[Records from a collection]
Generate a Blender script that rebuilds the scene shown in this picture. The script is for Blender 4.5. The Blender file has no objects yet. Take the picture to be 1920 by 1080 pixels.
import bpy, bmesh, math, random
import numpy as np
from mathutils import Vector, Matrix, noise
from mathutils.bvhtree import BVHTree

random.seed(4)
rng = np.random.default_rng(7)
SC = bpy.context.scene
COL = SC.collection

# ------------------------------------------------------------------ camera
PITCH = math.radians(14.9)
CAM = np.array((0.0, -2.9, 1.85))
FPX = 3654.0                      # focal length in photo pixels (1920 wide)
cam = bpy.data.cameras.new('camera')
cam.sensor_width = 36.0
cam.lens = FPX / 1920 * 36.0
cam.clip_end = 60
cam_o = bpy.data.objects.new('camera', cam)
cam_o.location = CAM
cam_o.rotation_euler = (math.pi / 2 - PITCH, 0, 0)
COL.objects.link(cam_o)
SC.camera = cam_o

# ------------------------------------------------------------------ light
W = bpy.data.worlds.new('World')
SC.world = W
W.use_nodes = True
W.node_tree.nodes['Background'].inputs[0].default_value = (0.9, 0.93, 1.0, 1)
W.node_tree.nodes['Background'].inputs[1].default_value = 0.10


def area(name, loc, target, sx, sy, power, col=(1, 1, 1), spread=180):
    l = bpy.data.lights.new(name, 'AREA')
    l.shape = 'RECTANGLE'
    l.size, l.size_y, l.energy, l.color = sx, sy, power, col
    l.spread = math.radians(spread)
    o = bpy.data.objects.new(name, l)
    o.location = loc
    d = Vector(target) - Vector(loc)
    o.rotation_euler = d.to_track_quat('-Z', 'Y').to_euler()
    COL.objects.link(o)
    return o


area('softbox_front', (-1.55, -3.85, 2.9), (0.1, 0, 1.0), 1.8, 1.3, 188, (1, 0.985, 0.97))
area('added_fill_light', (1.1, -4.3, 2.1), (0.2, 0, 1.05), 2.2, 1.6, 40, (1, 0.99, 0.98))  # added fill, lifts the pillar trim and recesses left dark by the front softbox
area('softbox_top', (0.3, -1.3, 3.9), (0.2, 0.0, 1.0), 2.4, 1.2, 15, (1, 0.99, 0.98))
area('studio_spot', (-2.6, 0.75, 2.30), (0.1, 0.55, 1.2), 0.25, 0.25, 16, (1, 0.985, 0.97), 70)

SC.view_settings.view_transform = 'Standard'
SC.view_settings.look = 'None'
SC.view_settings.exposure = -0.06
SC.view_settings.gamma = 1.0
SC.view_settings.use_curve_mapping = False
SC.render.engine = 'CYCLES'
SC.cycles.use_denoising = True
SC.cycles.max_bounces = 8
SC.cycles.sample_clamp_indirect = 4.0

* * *

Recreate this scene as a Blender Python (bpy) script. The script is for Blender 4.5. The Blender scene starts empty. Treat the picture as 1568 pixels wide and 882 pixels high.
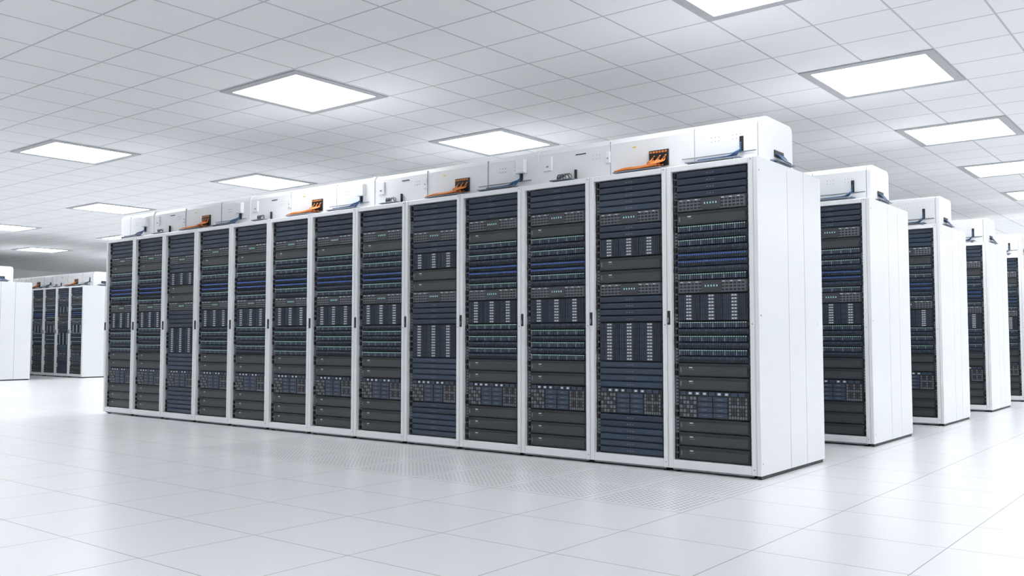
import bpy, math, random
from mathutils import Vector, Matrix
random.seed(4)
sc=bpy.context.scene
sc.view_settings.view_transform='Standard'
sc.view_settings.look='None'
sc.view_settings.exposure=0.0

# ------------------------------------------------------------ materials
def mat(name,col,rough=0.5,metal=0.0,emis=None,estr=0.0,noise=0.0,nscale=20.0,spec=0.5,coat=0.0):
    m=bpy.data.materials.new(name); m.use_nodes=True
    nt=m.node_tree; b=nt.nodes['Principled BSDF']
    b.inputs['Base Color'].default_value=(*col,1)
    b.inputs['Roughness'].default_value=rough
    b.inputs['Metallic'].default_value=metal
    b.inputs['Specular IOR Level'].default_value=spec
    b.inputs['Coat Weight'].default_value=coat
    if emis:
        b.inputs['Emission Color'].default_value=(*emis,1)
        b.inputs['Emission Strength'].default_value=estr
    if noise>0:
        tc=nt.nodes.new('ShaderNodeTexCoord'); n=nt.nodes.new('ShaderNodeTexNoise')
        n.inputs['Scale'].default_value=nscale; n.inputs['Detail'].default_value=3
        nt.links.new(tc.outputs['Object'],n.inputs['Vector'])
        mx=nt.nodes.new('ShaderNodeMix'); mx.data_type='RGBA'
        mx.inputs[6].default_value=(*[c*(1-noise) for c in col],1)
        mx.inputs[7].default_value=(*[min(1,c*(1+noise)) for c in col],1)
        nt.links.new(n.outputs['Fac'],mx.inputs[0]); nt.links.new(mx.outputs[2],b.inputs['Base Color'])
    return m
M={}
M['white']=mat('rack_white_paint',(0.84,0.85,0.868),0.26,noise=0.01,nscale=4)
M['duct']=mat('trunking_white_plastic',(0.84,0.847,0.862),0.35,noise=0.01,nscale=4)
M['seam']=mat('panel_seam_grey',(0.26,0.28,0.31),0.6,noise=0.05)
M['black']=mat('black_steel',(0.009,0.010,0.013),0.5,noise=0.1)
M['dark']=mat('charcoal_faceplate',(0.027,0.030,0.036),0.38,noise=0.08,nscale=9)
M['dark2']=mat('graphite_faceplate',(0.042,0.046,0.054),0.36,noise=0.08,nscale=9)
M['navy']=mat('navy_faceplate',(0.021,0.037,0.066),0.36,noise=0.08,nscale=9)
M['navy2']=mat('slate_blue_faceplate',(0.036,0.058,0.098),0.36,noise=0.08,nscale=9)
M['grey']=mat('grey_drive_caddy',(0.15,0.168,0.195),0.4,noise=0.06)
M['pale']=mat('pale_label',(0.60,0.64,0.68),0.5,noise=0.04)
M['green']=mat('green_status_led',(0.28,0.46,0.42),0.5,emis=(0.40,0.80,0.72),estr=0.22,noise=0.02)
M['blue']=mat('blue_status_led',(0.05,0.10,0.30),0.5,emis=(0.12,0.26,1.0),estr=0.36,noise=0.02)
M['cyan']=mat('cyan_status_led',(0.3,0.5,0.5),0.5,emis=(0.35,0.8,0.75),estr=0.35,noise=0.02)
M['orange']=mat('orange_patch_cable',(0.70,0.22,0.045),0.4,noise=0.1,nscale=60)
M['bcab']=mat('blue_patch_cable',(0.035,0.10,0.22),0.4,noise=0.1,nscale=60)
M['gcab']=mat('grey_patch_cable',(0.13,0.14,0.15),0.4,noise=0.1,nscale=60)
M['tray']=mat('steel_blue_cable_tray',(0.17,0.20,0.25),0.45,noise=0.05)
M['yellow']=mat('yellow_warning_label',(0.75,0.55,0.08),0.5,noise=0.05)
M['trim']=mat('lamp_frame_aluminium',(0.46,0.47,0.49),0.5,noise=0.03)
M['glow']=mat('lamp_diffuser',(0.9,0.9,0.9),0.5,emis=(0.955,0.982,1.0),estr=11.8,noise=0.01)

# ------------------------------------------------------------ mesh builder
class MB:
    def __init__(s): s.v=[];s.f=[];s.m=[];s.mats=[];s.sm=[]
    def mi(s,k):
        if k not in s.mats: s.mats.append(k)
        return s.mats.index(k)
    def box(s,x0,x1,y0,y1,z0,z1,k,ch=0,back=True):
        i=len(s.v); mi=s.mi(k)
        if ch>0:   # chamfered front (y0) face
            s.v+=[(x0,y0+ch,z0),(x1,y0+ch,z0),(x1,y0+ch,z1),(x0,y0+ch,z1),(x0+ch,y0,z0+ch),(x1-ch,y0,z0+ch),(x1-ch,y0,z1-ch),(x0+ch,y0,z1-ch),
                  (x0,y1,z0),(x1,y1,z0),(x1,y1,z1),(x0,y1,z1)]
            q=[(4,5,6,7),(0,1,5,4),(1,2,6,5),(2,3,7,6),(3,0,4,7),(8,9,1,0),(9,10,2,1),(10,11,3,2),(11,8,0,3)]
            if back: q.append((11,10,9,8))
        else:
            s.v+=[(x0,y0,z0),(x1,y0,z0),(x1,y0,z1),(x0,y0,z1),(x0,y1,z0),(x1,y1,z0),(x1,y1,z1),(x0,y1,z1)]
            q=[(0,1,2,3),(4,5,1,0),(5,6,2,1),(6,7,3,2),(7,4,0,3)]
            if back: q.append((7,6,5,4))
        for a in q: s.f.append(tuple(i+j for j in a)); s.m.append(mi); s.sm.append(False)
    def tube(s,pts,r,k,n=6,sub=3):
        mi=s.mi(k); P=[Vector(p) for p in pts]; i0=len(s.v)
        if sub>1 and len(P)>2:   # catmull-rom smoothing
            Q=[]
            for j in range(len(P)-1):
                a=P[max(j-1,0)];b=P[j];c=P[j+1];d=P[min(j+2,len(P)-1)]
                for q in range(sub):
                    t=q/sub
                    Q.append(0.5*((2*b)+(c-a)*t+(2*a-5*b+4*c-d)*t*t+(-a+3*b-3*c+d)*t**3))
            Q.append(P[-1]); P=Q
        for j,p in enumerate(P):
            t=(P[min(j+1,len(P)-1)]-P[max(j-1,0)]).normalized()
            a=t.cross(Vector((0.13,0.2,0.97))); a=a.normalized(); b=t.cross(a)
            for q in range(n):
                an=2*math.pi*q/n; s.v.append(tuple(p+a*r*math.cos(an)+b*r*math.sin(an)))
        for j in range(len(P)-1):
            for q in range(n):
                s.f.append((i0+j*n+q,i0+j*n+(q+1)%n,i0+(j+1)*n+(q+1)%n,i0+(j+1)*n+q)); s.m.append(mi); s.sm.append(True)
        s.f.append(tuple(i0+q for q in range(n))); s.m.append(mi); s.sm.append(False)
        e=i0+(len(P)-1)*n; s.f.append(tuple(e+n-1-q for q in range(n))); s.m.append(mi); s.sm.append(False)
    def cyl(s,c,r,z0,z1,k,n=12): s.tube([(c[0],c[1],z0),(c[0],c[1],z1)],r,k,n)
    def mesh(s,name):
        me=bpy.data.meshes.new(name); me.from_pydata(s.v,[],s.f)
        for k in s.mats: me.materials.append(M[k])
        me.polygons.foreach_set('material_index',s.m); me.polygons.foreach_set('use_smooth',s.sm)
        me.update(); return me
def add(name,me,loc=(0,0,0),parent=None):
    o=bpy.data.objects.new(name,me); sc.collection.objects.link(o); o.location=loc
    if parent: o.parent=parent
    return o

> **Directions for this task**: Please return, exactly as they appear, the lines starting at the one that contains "Generate a Blender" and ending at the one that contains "COL = SC.collection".

> **Full output**:
Generate a Blender script that rebuilds the scene shown in this picture. The script is for Blender 4.5. The Blender file has no objects yet. Take the picture to be 1920 by 1080 pixels.
import bpy, bmesh, math, random
import numpy as np
from mathutils import Vector, Matrix, noise
from mathutils.bvhtree import BVHTree

random.seed(4)
rng = np.random.default_rng(7)
SC = bpy.context.scene
COL = SC.collection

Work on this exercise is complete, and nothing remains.